Start DATA BLOCK

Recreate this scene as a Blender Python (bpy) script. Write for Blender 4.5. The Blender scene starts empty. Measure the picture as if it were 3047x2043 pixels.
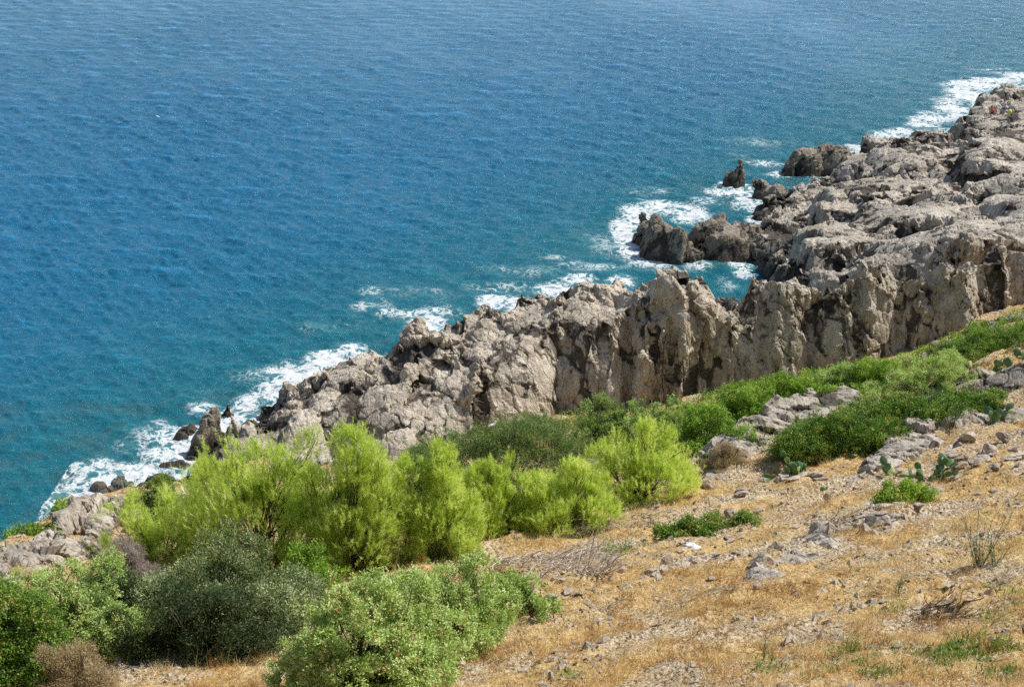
import bpy, math, random
import numpy as np
from mathutils import Vector

SEED = 7
rng = np.random.default_rng(SEED)
random.seed(SEED)
C = bpy.context.scene.collection
R = math.radians

# ------------------------------------------------------------------ camera
CAM_H, PITCH, LENS = 45.0, R(22.0), 50.0
IW, IH = 3047.0, 2043.0
F = IW * LENS / 36.0
CX, CY = IW / 2, IH / 2
cp, sp = math.cos(PITCH), math.sin(PITCH)
cam_d = bpy.data.cameras.new('camera')
cam = bpy.data.objects.new('camera', cam_d)
C.objects.link(cam)
cam.location = (0, 0, CAM_H)
cam.rotation_euler = (math.pi / 2 - PITCH, 0, 0)
cam_d.lens = LENS
cam_d.sensor_width = 36
cam_d.clip_start = 0.5
cam_d.clip_end = 9000
bpy.context.scene.camera = cam


def ray(u, v):
    a, b = (u - CX) / F, -(v - CY) / F
    return np.array([a, cp + b * sp, -sp + b * cp])


def at_z(u, v, z):
    d = ray(u, v)
    t = (z - CAM_H) / d[2]
    return np.array([d[0] * t, d[1] * t, z])


def ppm(p):
    """photo pixels per metre at world point p"""
    return F / (p[1] * cp - (p[2] - CAM_H) * sp)


def project(P):
    P = np.atleast_2d(P)
    x, y, z = P[:, 0], P[:, 1], P[:, 2] - CAM_H
    d = y * cp - z * sp
    up = y * sp + z * cp
    return CX + F * x / d, CY - F * up / d, d


# ------------------------------------------------------------------ noise
_perm = np.random.default_rng(3).permutation(256)
_perm = np.concatenate([_perm, _perm, _perm])
_grad = np.random.default_rng(4).normal(size=(256, 3))
_grad /= np.linalg.norm(_grad, axis=1)[:, None]


def perlin(x, y, z):
    xi, yi, zi = np.floor(x).astype(int), np.floor(y).astype(int), np.floor(z).astype(int)
    xf, yf, zf = x - xi, y - yi, z - zi
    xi &= 255; yi &= 255; zi &= 255
    u = xf * xf * xf * (xf * (xf * 6 - 15) + 10)
    v = yf * yf * yf * (yf * (yf * 6 - 15) + 10)
    w = zf * zf * zf * (zf * (zf * 6 - 15) + 10)

    def g(dx, dy, dz):
        h = _perm[_perm[_perm[(xi + dx) & 255] + ((yi + dy) & 255)] + ((zi + dz) & 255)]
        q = _grad[h]
        return q[:, 0] * (xf - dx) + q[:, 1] * (yf - dy) + q[:, 2] * (zf - dz)
    x00 = g(0, 0, 0) * (1 - u) + g(1, 0, 0) * u
    x10 = g(0, 1, 0) * (1 - u) + g(1, 1, 0) * u
    x01 = g(0, 0, 1) * (1 - u) + g(1, 0, 1) * u
    x11 = g(0, 1, 1) * (1 - u) + g(1, 1, 1) * u
    return ((x00 * (1 - v) + x10 * v) * (1 - w) + (x01 * (1 - v) + x11 * v) * w) * 1.6


def fbm(x, y, z, octaves=4, gain=0.5, lac=2.03):
    a, s = 1.0, 0
    for i in range(octaves):
        s = s + a * perlin(x + 13.7 * i, y - 7.1 * i, z + 3.3 * i)
        x, y, z = x * lac, y * lac, z * lac
        a *= gain
    return s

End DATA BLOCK

▶ PROBLEM TO SOLVE: Transcribe all the lines above exactly, apart from the pictures.

▶ REPLY:
Recreate this scene as a Blender Python (bpy) script. Write for Blender 4.5. The Blender scene starts empty. Measure the picture as if it were 3047x2043 pixels.
import bpy, math, random
import numpy as np
from mathutils import Vector

SEED = 7
rng = np.random.default_rng(SEED)
random.seed(SEED)
C = bpy.context.scene.collection
R = math.radians

# ------------------------------------------------------------------ camera
CAM_H, PITCH, LENS = 45.0, R(22.0), 50.0
IW, IH = 3047.0, 2043.0
F = IW * LENS / 36.0
CX, CY = IW / 2, IH / 2
cp, sp = math.cos(PITCH), math.sin(PITCH)
cam_d = bpy.data.cameras.new('camera')
cam = bpy.data.objects.new('camera', cam_d)
C.objects.link(cam)
cam.location = (0, 0, CAM_H)
cam.rotation_euler = (math.pi / 2 - PITCH, 0, 0)
cam_d.lens = LENS
cam_d.sensor_width = 36
cam_d.clip_start = 0.5
cam_d.clip_end = 9000
bpy.context.scene.camera = cam


def ray(u, v):
    a, b = (u - CX) / F, -(v - CY) / F
    return np.array([a, cp + b * sp, -sp + b * cp])


def at_z(u, v, z):
    d = ray(u, v)
    t = (z - CAM_H) / d[2]
    return np.array([d[0] * t, d[1] * t, z])


def ppm(p):
    """photo pixels per metre at world point p"""
    return F / (p[1] * cp - (p[2] - CAM_H) * sp)


def project(P):
    P = np.atleast_2d(P)
    x, y, z = P[:, 0], P[:, 1], P[:, 2] - CAM_H
    d = y * cp - z * sp
    up = y * sp + z * cp
    return CX + F * x / d, CY - F * up / d, d


# ------------------------------------------------------------------ noise
_perm = np.random.default_rng(3).permutation(256)
_perm = np.concatenate([_perm, _perm, _perm])
_grad = np.random.default_rng(4).normal(size=(256, 3))
_grad /= np.linalg.norm(_grad, axis=1)[:, None]


def perlin(x, y, z):
    xi, yi, zi = np.floor(x).astype(int), np.floor(y).astype(int), np.floor(z).astype(int)
    xf, yf, zf = x - xi, y - yi, z - zi
    xi &= 255; yi &= 255; zi &= 255
    u = xf * xf * xf * (xf * (xf * 6 - 15) + 10)
    v = yf * yf * yf * (yf * (yf * 6 - 15) + 10)
    w = zf * zf * zf * (zf * (zf * 6 - 15) + 10)

    def g(dx, dy, dz):
        h = _perm[_perm[_perm[(xi + dx) & 255] + ((yi + dy) & 255)] + ((zi + dz) & 255)]
        q = _grad[h]
        return q[:, 0] * (xf - dx) + q[:, 1] * (yf - dy) + q[:, 2] * (zf - dz)
    x00 = g(0, 0, 0) * (1 - u) + g(1, 0, 0) * u
    x10 = g(0, 1, 0) * (1 - u) + g(1, 1, 0) * u
    x01 = g(0, 0, 1) * (1 - u) + g(1, 0, 1) * u
    x11 = g(0, 1, 1) * (1 - u) + g(1, 1, 1) * u
    return ((x00 * (1 - v) + x10 * v) * (1 - w) + (x01 * (1 - v) + x11 * v) * w) * 1.6


def fbm(x, y, z, octaves=4, gain=0.5, lac=2.03):
    a, s = 1.0, 0
    for i in range(octaves):
        s = s + a * perlin(x + 13.7 * i, y - 7.1 * i, z + 3.3 * i)
        x, y, z = x * lac, y * lac, z * lac
        a *= gain
    return s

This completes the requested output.